# START OF DATA

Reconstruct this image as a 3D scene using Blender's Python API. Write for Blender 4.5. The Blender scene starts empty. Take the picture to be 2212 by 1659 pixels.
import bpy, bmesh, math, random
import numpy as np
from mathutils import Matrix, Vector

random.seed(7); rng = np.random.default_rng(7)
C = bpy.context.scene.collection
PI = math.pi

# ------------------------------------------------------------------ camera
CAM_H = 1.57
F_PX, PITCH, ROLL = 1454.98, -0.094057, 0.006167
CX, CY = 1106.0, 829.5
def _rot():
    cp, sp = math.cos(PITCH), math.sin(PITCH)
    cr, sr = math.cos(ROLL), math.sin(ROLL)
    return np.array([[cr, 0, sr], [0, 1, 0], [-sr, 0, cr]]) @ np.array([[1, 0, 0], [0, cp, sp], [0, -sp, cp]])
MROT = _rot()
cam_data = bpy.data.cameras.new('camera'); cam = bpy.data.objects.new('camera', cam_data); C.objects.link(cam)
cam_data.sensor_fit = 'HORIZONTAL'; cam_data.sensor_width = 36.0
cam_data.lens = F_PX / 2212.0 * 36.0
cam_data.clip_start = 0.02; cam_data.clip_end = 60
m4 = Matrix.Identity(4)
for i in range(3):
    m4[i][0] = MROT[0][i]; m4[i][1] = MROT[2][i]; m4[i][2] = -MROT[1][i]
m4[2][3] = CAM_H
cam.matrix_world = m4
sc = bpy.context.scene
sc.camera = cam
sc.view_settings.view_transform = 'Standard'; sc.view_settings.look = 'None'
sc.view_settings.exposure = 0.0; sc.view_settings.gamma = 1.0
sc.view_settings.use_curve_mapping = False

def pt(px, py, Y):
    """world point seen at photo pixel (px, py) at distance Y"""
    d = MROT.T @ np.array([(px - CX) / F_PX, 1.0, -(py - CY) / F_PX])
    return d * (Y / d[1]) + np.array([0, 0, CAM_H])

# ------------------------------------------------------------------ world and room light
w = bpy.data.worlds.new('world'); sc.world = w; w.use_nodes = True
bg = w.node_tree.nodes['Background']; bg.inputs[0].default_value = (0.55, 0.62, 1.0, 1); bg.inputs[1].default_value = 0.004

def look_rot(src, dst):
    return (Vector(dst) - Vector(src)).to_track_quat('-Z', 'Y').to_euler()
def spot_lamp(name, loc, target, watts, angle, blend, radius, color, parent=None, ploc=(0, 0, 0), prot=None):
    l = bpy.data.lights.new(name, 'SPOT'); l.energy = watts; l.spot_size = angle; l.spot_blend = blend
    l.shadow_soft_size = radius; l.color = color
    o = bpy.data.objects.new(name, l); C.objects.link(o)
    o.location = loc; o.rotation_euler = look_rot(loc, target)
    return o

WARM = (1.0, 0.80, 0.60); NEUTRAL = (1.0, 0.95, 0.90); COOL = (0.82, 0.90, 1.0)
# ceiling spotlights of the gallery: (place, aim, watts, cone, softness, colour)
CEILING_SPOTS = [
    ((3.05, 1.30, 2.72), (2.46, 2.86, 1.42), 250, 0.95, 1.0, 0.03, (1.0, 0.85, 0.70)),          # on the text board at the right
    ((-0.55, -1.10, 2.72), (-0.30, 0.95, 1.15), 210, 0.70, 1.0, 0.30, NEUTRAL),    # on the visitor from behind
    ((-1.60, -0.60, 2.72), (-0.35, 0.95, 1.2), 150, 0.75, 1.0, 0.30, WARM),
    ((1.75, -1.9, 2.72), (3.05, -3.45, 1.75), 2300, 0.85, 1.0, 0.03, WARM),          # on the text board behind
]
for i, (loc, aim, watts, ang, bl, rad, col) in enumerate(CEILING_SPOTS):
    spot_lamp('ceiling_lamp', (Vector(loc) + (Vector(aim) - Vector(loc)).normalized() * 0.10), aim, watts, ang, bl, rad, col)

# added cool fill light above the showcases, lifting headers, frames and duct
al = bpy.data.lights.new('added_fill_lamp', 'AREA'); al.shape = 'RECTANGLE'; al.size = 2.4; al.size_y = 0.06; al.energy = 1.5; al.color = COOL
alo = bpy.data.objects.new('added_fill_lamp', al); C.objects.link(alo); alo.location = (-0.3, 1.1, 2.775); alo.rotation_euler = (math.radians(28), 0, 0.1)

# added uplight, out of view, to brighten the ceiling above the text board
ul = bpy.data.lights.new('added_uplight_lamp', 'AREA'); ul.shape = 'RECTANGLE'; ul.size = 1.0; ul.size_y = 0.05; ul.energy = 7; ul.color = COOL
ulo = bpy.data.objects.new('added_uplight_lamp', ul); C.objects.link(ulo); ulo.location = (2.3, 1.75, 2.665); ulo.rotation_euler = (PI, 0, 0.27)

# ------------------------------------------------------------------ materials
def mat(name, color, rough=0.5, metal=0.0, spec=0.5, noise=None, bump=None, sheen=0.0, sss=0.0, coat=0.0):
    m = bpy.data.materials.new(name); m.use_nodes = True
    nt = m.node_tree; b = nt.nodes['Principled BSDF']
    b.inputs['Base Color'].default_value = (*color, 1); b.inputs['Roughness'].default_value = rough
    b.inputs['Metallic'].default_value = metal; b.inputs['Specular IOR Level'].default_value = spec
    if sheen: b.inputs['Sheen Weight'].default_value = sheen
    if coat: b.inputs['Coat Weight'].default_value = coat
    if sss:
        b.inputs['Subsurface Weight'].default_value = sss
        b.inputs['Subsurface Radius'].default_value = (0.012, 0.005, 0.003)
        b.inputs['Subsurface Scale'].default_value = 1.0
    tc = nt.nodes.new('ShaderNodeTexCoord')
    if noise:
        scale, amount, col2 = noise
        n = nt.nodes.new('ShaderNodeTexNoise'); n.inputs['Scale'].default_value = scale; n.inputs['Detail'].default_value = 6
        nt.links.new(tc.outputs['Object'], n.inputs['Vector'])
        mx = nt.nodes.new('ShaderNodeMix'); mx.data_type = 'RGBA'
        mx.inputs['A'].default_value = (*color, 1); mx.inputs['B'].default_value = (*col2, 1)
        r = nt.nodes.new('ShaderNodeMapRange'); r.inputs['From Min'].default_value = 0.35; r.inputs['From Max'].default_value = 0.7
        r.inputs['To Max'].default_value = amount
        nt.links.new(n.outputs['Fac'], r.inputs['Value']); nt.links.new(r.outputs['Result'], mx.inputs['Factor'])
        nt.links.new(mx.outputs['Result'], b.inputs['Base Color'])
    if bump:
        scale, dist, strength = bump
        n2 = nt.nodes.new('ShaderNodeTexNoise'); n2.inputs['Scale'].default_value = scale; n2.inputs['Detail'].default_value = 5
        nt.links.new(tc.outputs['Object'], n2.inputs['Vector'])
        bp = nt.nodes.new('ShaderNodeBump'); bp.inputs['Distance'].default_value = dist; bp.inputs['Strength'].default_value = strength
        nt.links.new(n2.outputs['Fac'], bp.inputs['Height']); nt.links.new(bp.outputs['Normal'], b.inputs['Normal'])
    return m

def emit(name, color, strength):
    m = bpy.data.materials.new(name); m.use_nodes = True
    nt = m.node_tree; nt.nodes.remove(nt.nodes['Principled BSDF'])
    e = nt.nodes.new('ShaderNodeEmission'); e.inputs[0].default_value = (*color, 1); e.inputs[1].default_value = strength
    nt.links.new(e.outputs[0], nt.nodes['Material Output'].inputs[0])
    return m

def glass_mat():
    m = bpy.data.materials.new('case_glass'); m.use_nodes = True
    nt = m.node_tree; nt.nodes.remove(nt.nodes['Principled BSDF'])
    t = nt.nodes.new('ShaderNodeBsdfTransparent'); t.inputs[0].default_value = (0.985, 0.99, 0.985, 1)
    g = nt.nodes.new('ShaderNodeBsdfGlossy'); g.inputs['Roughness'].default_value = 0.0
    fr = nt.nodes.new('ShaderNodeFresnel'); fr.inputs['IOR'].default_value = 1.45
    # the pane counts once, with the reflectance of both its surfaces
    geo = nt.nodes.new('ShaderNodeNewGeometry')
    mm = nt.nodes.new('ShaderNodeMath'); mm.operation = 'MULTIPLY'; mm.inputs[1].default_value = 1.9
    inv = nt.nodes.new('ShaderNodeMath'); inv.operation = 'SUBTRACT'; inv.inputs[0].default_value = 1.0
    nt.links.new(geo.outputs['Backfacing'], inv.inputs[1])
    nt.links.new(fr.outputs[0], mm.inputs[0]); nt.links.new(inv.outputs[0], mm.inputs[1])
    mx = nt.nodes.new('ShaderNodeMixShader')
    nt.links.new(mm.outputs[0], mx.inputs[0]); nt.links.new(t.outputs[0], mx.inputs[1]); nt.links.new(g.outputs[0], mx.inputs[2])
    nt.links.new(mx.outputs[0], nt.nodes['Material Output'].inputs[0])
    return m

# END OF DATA

REQUIREMENT ->
Include the first line, the line containing "sc.view_settings.use_curve_mapping = False", and every line between them, copied exactly from the material above; output no other line.

EXERCISE RESULT ->
Reconstruct this image as a 3D scene using Blender's Python API. Write for Blender 4.5. The Blender scene starts empty. Take the picture to be 2212 by 1659 pixels.
import bpy, bmesh, math, random
import numpy as np
from mathutils import Matrix, Vector

random.seed(7); rng = np.random.default_rng(7)
C = bpy.context.scene.collection
PI = math.pi

# ------------------------------------------------------------------ camera
CAM_H = 1.57
F_PX, PITCH, ROLL = 1454.98, -0.094057, 0.006167
CX, CY = 1106.0, 829.5
def _rot():
    cp, sp = math.cos(PITCH), math.sin(PITCH)
    cr, sr = math.cos(ROLL), math.sin(ROLL)
    return np.array([[cr, 0, sr], [0, 1, 0], [-sr, 0, cr]]) @ np.array([[1, 0, 0], [0, cp, sp], [0, -sp, cp]])
MROT = _rot()
cam_data = bpy.data.cameras.new('camera'); cam = bpy.data.objects.new('camera', cam_data); C.objects.link(cam)
cam_data.sensor_fit = 'HORIZONTAL'; cam_data.sensor_width = 36.0
cam_data.lens = F_PX / 2212.0 * 36.0
cam_data.clip_start = 0.02; cam_data.clip_end = 60
m4 = Matrix.Identity(4)
for i in range(3):
    m4[i][0] = MROT[0][i]; m4[i][1] = MROT[2][i]; m4[i][2] = -MROT[1][i]
m4[2][3] = CAM_H
cam.matrix_world = m4
sc = bpy.context.scene
sc.camera = cam
sc.view_settings.view_transform = 'Standard'; sc.view_settings.look = 'None'
sc.view_settings.exposure = 0.0; sc.view_settings.gamma = 1.0
sc.view_settings.use_curve_mapping = False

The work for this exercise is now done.